LaFayette council wants to clean up city
Published 6:13 pm Thursday, January 24, 2019
LaFAYETTE — Cleaning up the city of LaFayette seems to be at the top of the city council’s to-do list at the beginning of 2019.
The city council will host public hearings each week on 10 properties until it gets through an exhaustive list of unseemly properties that have been given notice by Code Enforcement Officer Rodney Arwood.
Councilman Neal McCurdy, representing District A in LaFayette, said he isn’t sure of the exact number of houses the city had to consider but said Arwood has been working hard and “tagging a lot of houses.”
“We are trying to get them cleaned up because we have people just not taking care of properties and most of them live out of town,” he said. “They just leave the houses abandoned as well as the property. It just looks bad.”

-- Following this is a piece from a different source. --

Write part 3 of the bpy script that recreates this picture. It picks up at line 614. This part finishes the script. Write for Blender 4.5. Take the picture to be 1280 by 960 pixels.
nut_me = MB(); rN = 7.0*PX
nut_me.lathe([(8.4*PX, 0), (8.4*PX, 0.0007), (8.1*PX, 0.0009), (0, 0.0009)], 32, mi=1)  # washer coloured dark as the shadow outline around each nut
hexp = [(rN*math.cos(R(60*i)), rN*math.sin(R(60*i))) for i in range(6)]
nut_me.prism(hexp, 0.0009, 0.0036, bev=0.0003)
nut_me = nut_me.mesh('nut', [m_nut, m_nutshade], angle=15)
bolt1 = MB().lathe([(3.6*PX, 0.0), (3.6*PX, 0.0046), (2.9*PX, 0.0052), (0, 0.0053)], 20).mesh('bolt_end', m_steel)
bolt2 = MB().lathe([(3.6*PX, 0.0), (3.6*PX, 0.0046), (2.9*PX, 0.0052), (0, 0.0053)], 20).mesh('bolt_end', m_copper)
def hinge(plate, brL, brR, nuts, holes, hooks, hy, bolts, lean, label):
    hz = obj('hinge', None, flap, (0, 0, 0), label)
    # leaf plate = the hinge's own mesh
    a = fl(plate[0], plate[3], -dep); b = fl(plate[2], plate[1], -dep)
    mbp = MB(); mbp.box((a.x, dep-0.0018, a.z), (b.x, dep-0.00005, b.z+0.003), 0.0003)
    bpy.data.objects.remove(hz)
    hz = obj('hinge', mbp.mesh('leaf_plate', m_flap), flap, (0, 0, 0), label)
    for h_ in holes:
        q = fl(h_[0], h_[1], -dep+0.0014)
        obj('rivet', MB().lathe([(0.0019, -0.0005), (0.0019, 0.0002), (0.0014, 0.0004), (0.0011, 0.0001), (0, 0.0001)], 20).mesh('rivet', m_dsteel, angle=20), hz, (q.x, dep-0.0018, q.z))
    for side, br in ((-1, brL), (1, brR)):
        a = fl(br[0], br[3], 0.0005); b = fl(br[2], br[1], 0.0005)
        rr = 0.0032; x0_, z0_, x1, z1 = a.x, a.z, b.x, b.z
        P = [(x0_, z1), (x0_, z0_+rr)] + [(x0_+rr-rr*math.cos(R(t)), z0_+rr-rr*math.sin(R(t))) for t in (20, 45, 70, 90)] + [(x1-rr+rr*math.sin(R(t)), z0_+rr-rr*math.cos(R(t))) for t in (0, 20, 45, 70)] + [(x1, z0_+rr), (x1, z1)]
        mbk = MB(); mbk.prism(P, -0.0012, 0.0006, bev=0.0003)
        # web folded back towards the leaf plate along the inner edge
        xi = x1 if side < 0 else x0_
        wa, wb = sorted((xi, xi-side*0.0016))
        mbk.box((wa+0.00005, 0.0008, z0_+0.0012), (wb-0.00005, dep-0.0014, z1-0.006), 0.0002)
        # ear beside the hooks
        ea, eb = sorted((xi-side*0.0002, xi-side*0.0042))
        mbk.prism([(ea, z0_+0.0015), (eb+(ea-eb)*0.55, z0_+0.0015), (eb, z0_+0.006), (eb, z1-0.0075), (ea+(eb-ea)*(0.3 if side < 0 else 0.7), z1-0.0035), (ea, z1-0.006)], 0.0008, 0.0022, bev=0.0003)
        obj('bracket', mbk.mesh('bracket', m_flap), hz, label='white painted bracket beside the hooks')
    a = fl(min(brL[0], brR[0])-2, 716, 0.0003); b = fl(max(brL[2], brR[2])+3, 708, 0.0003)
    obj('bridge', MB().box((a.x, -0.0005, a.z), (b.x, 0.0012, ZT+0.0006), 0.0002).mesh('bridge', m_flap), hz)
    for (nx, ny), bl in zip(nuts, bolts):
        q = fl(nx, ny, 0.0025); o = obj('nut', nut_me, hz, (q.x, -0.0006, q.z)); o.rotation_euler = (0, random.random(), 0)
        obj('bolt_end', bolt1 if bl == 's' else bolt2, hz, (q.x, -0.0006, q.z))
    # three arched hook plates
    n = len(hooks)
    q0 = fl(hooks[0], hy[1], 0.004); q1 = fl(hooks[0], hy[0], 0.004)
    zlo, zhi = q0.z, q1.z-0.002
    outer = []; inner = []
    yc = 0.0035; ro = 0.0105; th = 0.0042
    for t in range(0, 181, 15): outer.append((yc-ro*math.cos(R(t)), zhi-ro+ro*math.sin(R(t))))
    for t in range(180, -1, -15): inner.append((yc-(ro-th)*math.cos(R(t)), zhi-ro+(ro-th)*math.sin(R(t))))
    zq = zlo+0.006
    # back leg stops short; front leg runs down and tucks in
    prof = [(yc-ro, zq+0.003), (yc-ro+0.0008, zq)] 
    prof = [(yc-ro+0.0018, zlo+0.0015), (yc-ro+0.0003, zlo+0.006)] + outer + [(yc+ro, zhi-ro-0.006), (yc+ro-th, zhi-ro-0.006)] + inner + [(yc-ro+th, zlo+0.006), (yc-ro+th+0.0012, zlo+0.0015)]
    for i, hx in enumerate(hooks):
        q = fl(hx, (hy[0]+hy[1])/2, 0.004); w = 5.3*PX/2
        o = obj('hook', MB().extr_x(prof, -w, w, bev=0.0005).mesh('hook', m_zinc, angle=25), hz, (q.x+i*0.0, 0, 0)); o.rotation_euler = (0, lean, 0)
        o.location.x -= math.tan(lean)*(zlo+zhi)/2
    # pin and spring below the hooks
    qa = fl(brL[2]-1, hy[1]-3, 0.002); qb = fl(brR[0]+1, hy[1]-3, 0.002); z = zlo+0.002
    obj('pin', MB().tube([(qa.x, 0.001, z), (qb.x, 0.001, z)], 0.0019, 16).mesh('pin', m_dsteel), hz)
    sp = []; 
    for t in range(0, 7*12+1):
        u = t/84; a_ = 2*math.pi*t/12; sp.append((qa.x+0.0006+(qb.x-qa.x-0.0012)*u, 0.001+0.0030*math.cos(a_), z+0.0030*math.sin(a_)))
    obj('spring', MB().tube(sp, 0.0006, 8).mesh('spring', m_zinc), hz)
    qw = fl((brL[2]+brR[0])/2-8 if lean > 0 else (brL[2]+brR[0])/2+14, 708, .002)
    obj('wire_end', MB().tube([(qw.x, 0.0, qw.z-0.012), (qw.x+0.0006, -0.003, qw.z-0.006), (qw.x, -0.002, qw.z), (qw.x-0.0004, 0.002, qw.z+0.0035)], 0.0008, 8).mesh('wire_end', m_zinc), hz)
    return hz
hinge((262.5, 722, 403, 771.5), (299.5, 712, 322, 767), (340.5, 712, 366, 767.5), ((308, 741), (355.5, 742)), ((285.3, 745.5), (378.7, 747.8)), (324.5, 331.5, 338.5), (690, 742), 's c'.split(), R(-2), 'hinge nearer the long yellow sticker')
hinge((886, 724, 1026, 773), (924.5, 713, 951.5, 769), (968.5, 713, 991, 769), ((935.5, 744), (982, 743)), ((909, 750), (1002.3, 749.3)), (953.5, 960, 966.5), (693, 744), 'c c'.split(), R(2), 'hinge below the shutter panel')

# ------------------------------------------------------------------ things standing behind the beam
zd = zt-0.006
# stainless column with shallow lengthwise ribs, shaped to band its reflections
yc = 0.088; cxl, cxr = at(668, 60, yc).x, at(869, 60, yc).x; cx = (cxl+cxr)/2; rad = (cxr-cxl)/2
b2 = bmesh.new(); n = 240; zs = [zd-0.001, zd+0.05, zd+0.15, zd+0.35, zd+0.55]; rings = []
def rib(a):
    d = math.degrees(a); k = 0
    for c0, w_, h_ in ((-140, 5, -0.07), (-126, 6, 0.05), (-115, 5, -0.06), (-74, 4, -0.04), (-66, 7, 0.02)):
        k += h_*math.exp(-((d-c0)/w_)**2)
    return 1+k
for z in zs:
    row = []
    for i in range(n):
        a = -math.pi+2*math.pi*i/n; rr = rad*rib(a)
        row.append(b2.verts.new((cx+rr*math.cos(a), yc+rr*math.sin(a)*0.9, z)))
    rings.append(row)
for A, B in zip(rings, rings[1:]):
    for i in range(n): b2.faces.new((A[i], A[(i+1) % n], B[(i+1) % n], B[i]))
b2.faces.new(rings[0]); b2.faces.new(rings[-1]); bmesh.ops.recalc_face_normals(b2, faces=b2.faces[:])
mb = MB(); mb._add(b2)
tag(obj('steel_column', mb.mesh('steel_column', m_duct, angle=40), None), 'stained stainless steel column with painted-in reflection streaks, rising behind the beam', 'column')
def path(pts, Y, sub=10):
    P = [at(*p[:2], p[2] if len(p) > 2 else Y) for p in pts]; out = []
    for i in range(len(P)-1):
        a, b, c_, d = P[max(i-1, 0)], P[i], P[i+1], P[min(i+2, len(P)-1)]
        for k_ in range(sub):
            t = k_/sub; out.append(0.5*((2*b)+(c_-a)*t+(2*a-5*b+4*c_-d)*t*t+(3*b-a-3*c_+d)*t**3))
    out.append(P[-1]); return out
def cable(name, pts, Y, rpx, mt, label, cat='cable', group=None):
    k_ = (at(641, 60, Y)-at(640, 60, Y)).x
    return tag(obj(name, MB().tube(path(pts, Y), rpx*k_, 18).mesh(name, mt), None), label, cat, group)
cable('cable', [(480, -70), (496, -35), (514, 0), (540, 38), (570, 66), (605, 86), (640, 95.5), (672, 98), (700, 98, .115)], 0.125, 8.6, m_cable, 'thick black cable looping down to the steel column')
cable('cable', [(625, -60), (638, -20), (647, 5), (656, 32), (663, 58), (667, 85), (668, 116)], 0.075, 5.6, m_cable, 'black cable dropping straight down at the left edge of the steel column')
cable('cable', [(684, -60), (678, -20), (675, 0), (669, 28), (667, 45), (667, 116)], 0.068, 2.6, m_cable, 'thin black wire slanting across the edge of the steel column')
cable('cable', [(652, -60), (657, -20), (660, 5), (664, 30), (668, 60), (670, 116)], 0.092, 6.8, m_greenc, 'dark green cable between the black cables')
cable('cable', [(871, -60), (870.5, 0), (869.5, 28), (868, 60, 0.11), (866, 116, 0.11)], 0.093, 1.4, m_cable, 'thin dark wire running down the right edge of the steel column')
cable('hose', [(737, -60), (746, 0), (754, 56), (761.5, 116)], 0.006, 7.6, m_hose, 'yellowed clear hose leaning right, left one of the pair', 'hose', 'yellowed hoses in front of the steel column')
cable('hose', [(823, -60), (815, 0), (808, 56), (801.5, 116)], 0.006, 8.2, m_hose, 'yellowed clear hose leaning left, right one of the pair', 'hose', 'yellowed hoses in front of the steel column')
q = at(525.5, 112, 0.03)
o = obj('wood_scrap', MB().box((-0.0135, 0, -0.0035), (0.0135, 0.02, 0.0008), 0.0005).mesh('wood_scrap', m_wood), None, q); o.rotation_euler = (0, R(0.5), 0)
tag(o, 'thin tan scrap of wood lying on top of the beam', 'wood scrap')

He said not only are dilapidated properties eyesores to the community, but neighbors to those houses have started to complain.
The city has to follow a process that begins when the property is tagged by the code enforcement officer.
The owner of the property is then notified by certified mail.
Then, the owner has 60 days to clean it up. If not, the city can declare the property a nuisance.
This triggers a public hearing to determine if the city will move forward. Once the property is a nuisance, the city can either clean the property itself or pay to have it done, and a lien would be placed on the property.
At that point, the owner of the property would be responsible for paying for the work.
“We just want to make the place look better,” McCurdy said. “When people come in here and they see all these old, rundown houses, it leaves a bad taste. We are trying to attract people to come into the city.”
Councilman Toney Thomas said the city tried to do something similar 10 years ago, but didn’t really follow through with the punishment.
“This time we will,” he said.
However, that doesn’t mean the city will just tear down any property it sees fit.
“We are working with anyone who wants us to work with them,” Thomas said. “We aren’t doing this in a mean, ugly way. We just want the city to look a certain way.”
McCurdy agreed that the city will need to enforce the punishment to get property owners to take action.
“If we don’t put pressure on them, then they are going to do anything,” he said. “It’s time for a change.”
In summer, the unkempt properties bring several snakes and rodents to the houses, which can be another nuisance for nearby homeowners, Thomas said.
“You try to keep your home up and living by a property like that will keep your home’s property value down, thereby taking away from somebody that has a nice home,” he said. “It’s a real problem.”
At the most recent meeting, six properties were declared dilapidated, while three property owners were given 60 days to show progress on either improving the home or demolishing it.
The council plans to host a work session before its Jan. 28 meeting to determine how it wants to proceed with the properties already declared nuisance properties.